I invite anybody to show that I’m wrong–that the article or the underlying report really do give evidence of a work ethic and ‘hard’ work.

Or, let’s start calling people racists. That’s cool too!

36 dirk May 3, 2011 at 2:15 pm

The Mexican oil industry is not productive because of stupid laws which discourage risk taking among individuals. Their corporate culture amounts to: “First, don’t fuck up.” Because fucking up working for the government in Mexico can mean not just losing your job but going to jail. In practice, this means workers spend most of their time doing pointless paperwork to cover their asses instead of productive work on a project. In such a system, the bureaucratic-minded rise to the top. Those impatient to get things done join a drug gang. I suspect the best and brightest go work for the cocaine cartels. It’s their Wall Street.

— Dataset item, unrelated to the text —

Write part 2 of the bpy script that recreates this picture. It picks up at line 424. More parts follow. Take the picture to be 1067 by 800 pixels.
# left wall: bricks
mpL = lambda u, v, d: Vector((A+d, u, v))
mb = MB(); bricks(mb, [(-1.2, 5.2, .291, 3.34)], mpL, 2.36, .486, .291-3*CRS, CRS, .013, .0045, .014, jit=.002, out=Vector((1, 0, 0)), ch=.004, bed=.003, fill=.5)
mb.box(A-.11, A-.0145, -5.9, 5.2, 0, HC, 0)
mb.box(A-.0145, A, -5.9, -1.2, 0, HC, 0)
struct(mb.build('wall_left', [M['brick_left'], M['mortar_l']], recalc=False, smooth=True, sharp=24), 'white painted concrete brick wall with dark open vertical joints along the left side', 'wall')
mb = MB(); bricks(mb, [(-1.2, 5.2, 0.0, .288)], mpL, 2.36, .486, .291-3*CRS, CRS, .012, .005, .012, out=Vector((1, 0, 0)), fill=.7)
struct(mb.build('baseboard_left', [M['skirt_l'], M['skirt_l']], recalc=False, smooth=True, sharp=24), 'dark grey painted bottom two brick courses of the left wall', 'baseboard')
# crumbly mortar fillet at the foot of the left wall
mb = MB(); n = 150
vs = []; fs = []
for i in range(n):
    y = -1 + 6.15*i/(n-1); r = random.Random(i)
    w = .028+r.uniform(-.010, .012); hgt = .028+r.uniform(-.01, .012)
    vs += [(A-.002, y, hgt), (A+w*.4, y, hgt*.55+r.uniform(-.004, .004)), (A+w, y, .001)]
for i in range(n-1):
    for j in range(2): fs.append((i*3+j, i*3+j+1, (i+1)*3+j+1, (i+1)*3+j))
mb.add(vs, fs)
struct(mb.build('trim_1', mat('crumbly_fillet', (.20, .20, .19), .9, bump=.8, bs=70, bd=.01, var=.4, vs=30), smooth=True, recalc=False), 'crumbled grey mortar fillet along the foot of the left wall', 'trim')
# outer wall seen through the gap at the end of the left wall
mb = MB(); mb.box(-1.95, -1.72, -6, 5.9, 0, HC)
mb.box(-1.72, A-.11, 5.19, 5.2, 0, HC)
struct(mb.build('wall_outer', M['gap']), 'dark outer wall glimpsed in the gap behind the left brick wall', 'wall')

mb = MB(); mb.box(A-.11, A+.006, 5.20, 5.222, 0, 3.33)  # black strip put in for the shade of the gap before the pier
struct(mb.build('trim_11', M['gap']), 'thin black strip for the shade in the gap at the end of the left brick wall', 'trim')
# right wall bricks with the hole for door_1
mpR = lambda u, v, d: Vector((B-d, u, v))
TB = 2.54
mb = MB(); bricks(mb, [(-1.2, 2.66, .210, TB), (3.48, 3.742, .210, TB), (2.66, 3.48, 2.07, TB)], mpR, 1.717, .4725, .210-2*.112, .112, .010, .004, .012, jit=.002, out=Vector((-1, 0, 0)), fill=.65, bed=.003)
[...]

37 Rahul May 3, 2011 at 3:30 pm

This sounds so much like India. Except the drug gangs and cartels.

38 Sy May 3, 2011 at 4:37 pm

That is why what we are doing is so forward looking.
With an essentially non-white America we will have all the +++++ and none of the —-
Never again will we have to worry about a Nazi-Aryan party coming to power.
And we still live the good life, what’s not to like?

39 Miguel Madeira May 4, 2011 at 7:53 am

I suspect that, when we say that in country X there is low “work ethics”, we are talking more about things like regularity, sense of organization, ponctuality (sp?), etc. than exactly “working much/less hours”.

I am from Portugal and we work more hours than most european contries; however we are not much regular, ponctual, etc.